On the other side of the question, the reaction against austerity makes good economic sense. The single-minded focus on austerity is actually dangerous. In fact, it runs the risk of putting Europe into a vicious downward spiral. Because austerity of this sort could easily create recessions in the nations on which it is imposed, it could actually create greater shortfalls in tax revenue and force greater spending on social services. Because the resulting deficit increases would, in the agreement, demand still more austerity, the approach would only then compound budget problems, leading to still more austerity that would only enlarge deficits more. Such a downward spiral would ensure that these nations could never reach solvency or even stability.

But if these impositions and dangers explain Europe's adverse reaction to the austerity pact, a simple desire to reject or reverse the German approach, such as planned by France's Francois Hollande, is no less dangerous. By ignoring deficits and continuing to spend, Hollande, and others like him, would simply extend the policies that have brought so many European nations to their present financial and economic impasses. Worse, plans to finance such spending by raising marginal tax rates—to 75%, according to the Hollande campaign, on those who make more than €1.0 million a year—would invite a flight of financial capital. And such financial capital is already in short supply in Europe, and could prompt a slowdown or downturn in economic activity. The situation would undermine the credit of these nations even faster and more surely than a vicious cycle imposed by austerity, hastening the insolvency of these governments and making the prospect of widespread default a probability. Especially since the Germans have rejected out-of-hand a renegotiation of the austerity pact or any use of debt to promote growth, Europe would seem to need a third way between these two dangerous extremes.

Fortunately, some who question austerity offer such an alternative. They would pursue overall deficit restraint. But, to avoid the risks of a single-minded focus, they would counterbalance budget restraint with a parallel "growth pact," to use the words of ECB President Draghi.
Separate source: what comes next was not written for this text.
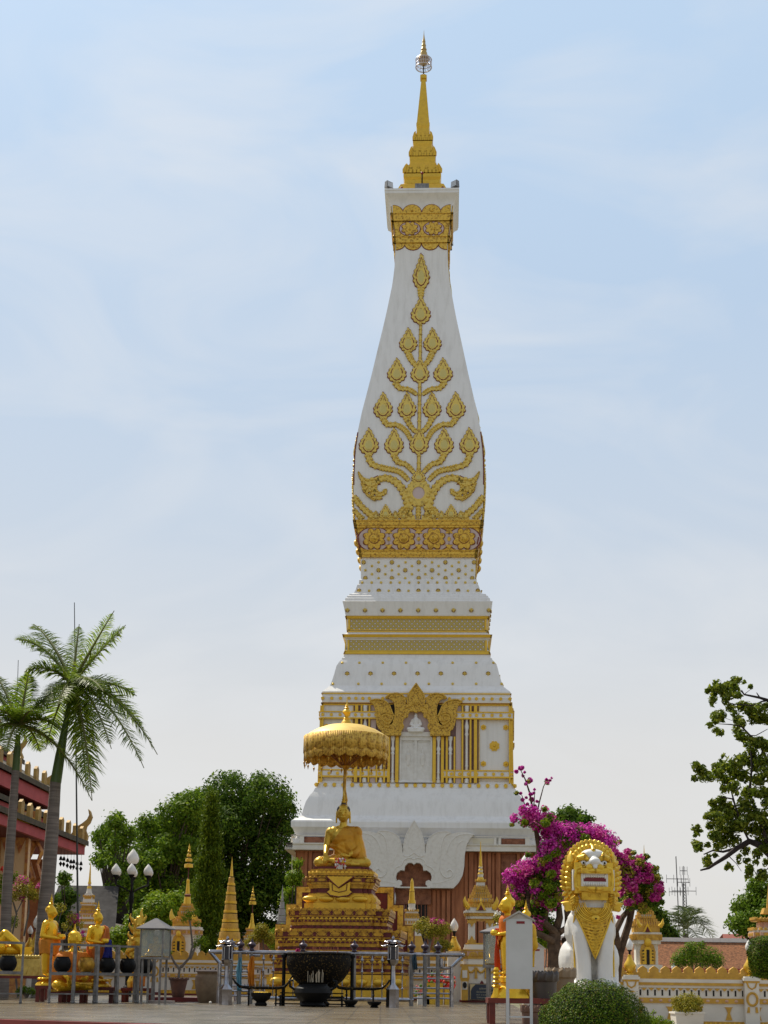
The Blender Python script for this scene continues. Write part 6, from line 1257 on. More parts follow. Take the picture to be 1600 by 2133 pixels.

This parallel pact would seek growth through what its proponents have referred to as "structural reforms." These might include a loosening of labor rules and other regulatory constraints on business, government asset sales and privatizations of some government services.

Such action would, they argue, increase the flexibility of European economies, encourage business formation and hiring, increase the dynamism of the economies, and so prompt growth, despite overall fiscal restraint. In this way, Europe could regain fiscal control, offset the dangers of a downward spiral that austerity alone risks, and relieve the strain of adjustment on their businesses and their working populations.

The frustrating thing about those promoting this alternative approach is that they have spoken in such maddeningly vague terms about something that desperately needs specificity. Monti, Draghi and LaGarde have talked about making Europe "more competitive," but beyond a few hints of the elements involved have remained less than forthcoming. The most specifics to emerge to date have come from Jörg Asmussen, the German member of the ECB's executive board. Drawing on Germany's 2010 reform, he has outlined a program for greater economic flexibility and growth that includes easing job dismissal protections, lowering bureaucratic hurdles for new business creation, setting higher retirement ages and revising regulations that heighten non-wage labor costs. Presumably, Asmussen speaks for Draghi in setting forth these points, but that is far from certain.